ONETIME- Ladder riding: Don't wind up dead or injured


Contractor Bo Trimble
PHOTO BY RYAN HOOVER

One time, I rode an extension ladder down that I was using to paint the ceiling of a car dealership. Nobody was footing the bottom of the ladder like I should have had. The bottom of the ladder kicked out, I was at the top with a full bucket of paint, and as I fell, I pulled the ladder back from this giant plate-glass display room window. Somehow, I managed to pull most of the ladder back away from it, and I had gotten turned around 180 degrees. I landed on the concrete floor on hands and knees and about three inches of the ladder hit the plate-glass window and blew it out. 

That's just one example of trying to do things without help or anchoring things properly. It turns into Three Stooges/Laurel & Hardy kind of stuff.

 I've had plenty of crazy experiences with ladders. They usually happen when you set up an extension ladder when you're cleaning the gutters or painting on the second floor and you've got the ladder leaning against the house and you don't have it tied off at the top, because there's nothing to tie it off to, and you haven't been careful enough to make sure that the bottom was set properly. 

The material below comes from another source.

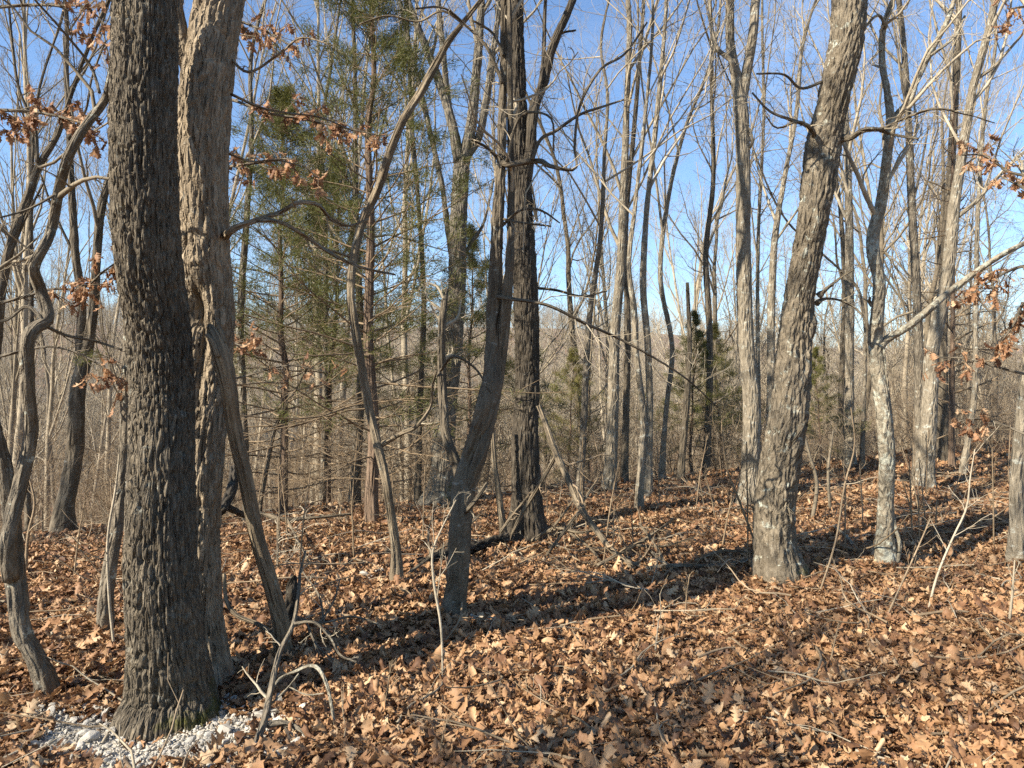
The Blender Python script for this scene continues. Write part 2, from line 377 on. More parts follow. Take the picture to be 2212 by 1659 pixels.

And what I've done is to reach out farther than I should because they say that you should keep your hips inside the width of the ladder– you get out towards the top of the ladder and reach out farther than you can and all of a sudden, the ladder slides. There's no way to stop it. I've been stuck hanging off a gutter ten feet off the ground waiting till somebody else came around the corner.

 People don't think enough about what happens when you get all the way up on top of a stepladder. I've been standing on top of an eight-foot stepladder and leaned over and the ladder just kicks over because there's nothing to hold it, and I've landed in a holly tree, which wasn't the most pleasant experience in the world. 

The best thing is to have somebody to foot the bottom of the ladder and to hold it. Don't try to stand on the top rung of a stepladder and try clean a gutter out or whatever, or paint as far as you can reach. Because you get up there and everything is totally top-heavy that way and if you lean too far, you'll kick the ladder over and there's nothing to catch you. 

Just use common sense, basically. Try to have somebody around to help you out. Most homeowners aren't going to have a crew around– your wife or husband will do.